■ WHAT TO PRODUCE
Retype the material below. Keep every word exactly as it is.

■ GIVEN INFORMATION
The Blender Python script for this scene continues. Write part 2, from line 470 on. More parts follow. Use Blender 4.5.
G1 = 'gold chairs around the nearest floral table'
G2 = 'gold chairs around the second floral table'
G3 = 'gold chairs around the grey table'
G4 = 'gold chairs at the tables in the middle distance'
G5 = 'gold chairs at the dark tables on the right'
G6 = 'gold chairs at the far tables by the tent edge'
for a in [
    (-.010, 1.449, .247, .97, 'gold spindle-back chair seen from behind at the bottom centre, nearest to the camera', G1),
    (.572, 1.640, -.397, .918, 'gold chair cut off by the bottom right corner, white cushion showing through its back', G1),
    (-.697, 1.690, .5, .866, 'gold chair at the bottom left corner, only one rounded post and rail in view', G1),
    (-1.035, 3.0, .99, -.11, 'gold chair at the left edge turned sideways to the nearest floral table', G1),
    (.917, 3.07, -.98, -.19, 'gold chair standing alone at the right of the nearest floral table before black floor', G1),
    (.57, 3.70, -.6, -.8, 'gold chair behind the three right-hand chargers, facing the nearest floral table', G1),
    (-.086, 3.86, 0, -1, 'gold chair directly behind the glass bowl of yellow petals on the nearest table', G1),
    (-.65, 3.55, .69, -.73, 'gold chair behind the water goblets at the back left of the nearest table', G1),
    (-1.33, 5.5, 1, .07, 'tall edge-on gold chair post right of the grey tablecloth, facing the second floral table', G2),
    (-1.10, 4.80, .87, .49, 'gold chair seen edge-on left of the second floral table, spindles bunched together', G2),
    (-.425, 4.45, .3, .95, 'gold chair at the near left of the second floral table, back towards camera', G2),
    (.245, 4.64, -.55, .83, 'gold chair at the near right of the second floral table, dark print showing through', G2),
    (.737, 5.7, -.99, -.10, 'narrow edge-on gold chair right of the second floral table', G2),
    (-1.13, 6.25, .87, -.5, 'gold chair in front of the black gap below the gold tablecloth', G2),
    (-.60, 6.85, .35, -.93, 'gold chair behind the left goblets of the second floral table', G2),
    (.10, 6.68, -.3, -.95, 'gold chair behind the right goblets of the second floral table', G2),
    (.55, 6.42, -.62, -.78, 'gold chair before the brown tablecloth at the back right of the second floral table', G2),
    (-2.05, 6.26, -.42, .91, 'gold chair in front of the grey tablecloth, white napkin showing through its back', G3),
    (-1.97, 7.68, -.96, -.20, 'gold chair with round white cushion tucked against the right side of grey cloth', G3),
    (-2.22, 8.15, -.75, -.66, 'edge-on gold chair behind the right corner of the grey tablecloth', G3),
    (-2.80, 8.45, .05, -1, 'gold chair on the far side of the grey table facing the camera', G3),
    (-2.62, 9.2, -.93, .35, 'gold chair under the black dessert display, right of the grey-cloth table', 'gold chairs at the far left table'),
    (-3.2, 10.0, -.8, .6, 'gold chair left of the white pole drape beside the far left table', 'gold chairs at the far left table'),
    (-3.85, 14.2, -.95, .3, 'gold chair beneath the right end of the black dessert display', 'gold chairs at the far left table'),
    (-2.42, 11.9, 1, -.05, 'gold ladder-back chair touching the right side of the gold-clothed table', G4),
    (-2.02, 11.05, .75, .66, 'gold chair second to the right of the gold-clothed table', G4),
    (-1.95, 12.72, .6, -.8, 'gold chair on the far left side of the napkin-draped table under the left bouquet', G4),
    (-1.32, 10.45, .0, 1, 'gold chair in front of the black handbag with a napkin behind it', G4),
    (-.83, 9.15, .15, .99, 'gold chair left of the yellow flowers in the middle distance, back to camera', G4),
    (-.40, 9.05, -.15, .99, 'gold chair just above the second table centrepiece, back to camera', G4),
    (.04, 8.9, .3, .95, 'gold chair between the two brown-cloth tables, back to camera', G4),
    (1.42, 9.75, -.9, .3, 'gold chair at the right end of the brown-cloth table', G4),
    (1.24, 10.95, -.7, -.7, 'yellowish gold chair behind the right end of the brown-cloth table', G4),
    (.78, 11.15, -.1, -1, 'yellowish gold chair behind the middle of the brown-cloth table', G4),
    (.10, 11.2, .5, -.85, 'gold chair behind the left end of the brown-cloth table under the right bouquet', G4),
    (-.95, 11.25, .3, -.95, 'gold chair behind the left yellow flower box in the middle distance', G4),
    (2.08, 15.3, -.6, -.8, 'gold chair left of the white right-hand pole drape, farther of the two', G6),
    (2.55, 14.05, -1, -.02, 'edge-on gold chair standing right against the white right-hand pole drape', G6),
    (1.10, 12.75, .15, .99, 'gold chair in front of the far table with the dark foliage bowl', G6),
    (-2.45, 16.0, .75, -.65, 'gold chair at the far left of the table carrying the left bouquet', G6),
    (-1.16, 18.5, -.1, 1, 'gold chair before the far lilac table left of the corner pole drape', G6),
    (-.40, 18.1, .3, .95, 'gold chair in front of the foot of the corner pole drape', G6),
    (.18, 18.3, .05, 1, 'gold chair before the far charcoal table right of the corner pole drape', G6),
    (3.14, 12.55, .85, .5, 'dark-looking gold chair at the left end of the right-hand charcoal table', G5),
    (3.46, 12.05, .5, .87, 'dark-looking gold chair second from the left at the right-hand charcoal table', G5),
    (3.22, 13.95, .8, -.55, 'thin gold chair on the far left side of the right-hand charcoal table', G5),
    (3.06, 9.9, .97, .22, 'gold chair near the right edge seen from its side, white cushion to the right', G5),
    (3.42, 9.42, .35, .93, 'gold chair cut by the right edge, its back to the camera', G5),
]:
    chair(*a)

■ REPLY
The Blender Python script for this scene continues. Write part 2, from line 470 on. More parts follow. Use Blender 4.5.
G1 = 'gold chairs around the nearest floral table'
G2 = 'gold chairs around the second floral table'
G3 = 'gold chairs around the grey table'
G4 = 'gold chairs at the tables in the middle distance'
G5 = 'gold chairs at the dark tables on the right'
G6 = 'gold chairs at the far tables by the tent edge'
for a in [
    (-.010, 1.449, .247, .97, 'gold spindle-back chair seen from behind at the bottom centre, nearest to the camera', G1),
    (.572, 1.640, -.397, .918, 'gold chair cut off by the bottom right corner, white cushion showing through its back', G1),
    (-.697, 1.690, .5, .866, 'gold chair at the bottom left corner, only one rounded post and rail in view', G1),
    (-1.035, 3.0, .99, -.11, 'gold chair at the left edge turned sideways to the nearest floral table', G1),
    (.917, 3.07, -.98, -.19, 'gold chair standing alone at the right of the nearest floral table before black floor', G1),
    (.57, 3.70, -.6, -.8, 'gold chair behind the three right-hand chargers, facing the nearest floral table', G1),
    (-.086, 3.86, 0, -1, 'gold chair directly behind the glass bowl of yellow petals on the nearest table', G1),
    (-.65, 3.55, .69, -.73, 'gold chair behind the water goblets at the back left of the nearest table', G1),
    (-1.33, 5.5, 1, .07, 'tall edge-on gold chair post right of the grey tablecloth, facing the second floral table', G2),
    (-1.10, 4.80, .87, .49, 'gold chair seen edge-on left of the second floral table, spindles bunched together', G2),
    (-.425, 4.45, .3, .95, 'gold chair at the near left of the second floral table, back towards camera', G2),
    (.245, 4.64, -.55, .83, 'gold chair at the near right of the second floral table, dark print showing through', G2),
    (.737, 5.7, -.99, -.10, 'narrow edge-on gold chair right of the second floral table', G2),
    (-1.13, 6.25, .87, -.5, 'gold chair in front of the black gap below the gold tablecloth', G2),
    (-.60, 6.85, .35, -.93, 'gold chair behind the left goblets of the second floral table', G2),
    (.10, 6.68, -.3, -.95, 'gold chair behind the right goblets of the second floral table', G2),
    (.55, 6.42, -.62, -.78, 'gold chair before the brown tablecloth at the back right of the second floral table', G2),
    (-2.05, 6.26, -.42, .91, 'gold chair in front of the grey tablecloth, white napkin showing through its back', G3),
    (-1.97, 7.68, -.96, -.20, 'gold chair with round white cushion tucked against the right side of grey cloth', G3),
    (-2.22, 8.15, -.75, -.66, 'edge-on gold chair behind the right corner of the grey tablecloth', G3),
    (-2.80, 8.45, .05, -1, 'gold chair on the far side of the grey table facing the camera', G3),
    (-2.62, 9.2, -.93, .35, 'gold chair under the black dessert display, right of the grey-cloth table', 'gold chairs at the far left table'),
    (-3.2, 10.0, -.8, .6, 'gold chair left of the white pole drape beside the far left table', 'gold chairs at the far left table'),
    (-3.85, 14.2, -.95, .3, 'gold chair beneath the right end of the black dessert display', 'gold chairs at the far left table'),
    (-2.42, 11.9, 1, -.05, 'gold ladder-back chair touching the right side of the gold-clothed table', G4),
    (-2.02, 11.05, .75, .66, 'gold chair second to the right of the gold-clothed table', G4),
    (-1.95, 12.72, .6, -.8, 'gold chair on the far left side of the napkin-draped table under the left bouquet', G4),
    (-1.32, 10.45, .0, 1, 'gold chair in front of the black handbag with a napkin behind it', G4),
    (-.83, 9.15, .15, .99, 'gold chair left of the yellow flowers in the middle distance, back to camera', G4),
    (-.40, 9.05, -.15, .99, 'gold chair just above the second table centrepiece, back to camera', G4),
    (.04, 8.9, .3, .95, 'gold chair between the two brown-cloth tables, back to camera', G4),
    (1.42, 9.75, -.9, .3, 'gold chair at the right end of the brown-cloth table', G4),
    (1.24, 10.95, -.7, -.7, 'yellowish gold chair behind the right end of the brown-cloth table', G4),
    (.78, 11.15, -.1, -1, 'yellowish gold chair behind the middle of the brown-cloth table', G4),
    (.10, 11.2, .5, -.85, 'gold chair behind the left end of the brown-cloth table under the right bouquet', G4),
    (-.95, 11.25, .3, -.95, 'gold chair behind the left yellow flower box in the middle distance', G4),
    (2.08, 15.3, -.6, -.8, 'gold chair left of the white right-hand pole drape, farther of the two', G6),
    (2.55, 14.05, -1, -.02, 'edge-on gold chair standing right against the white right-hand pole drape', G6),
    (1.10, 12.75, .15, .99, 'gold chair in front of the far table with the dark foliage bowl', G6),
    (-2.45, 16.0, .75, -.65, 'gold chair at the far left of the table carrying the left bouquet', G6),
    (-1.16, 18.5, -.1, 1, 'gold chair before the far lilac table left of the corner pole drape', G6),
    (-.40, 18.1, .3, .95, 'gold chair in front of the foot of the corner pole drape', G6),
    (.18, 18.3, .05, 1, 'gold chair before the far charcoal table right of the corner pole drape', G6),
    (3.14, 12.55, .85, .5, 'dark-looking gold chair at the left end of the right-hand charcoal table', G5),
    (3.46, 12.05, .5, .87, 'dark-looking gold chair second from the left at the right-hand charcoal table', G5),
    (3.22, 13.95, .8, -.55, 'thin gold chair on the far left side of the right-hand charcoal table', G5),
    (3.06, 9.9, .97, .22, 'gold chair near the right edge seen from its side, white cushion to the right', G5),
    (3.42, 9.42, .35, .93, 'gold chair cut by the right edge, its back to the camera', G5),
]:
    chair(*a)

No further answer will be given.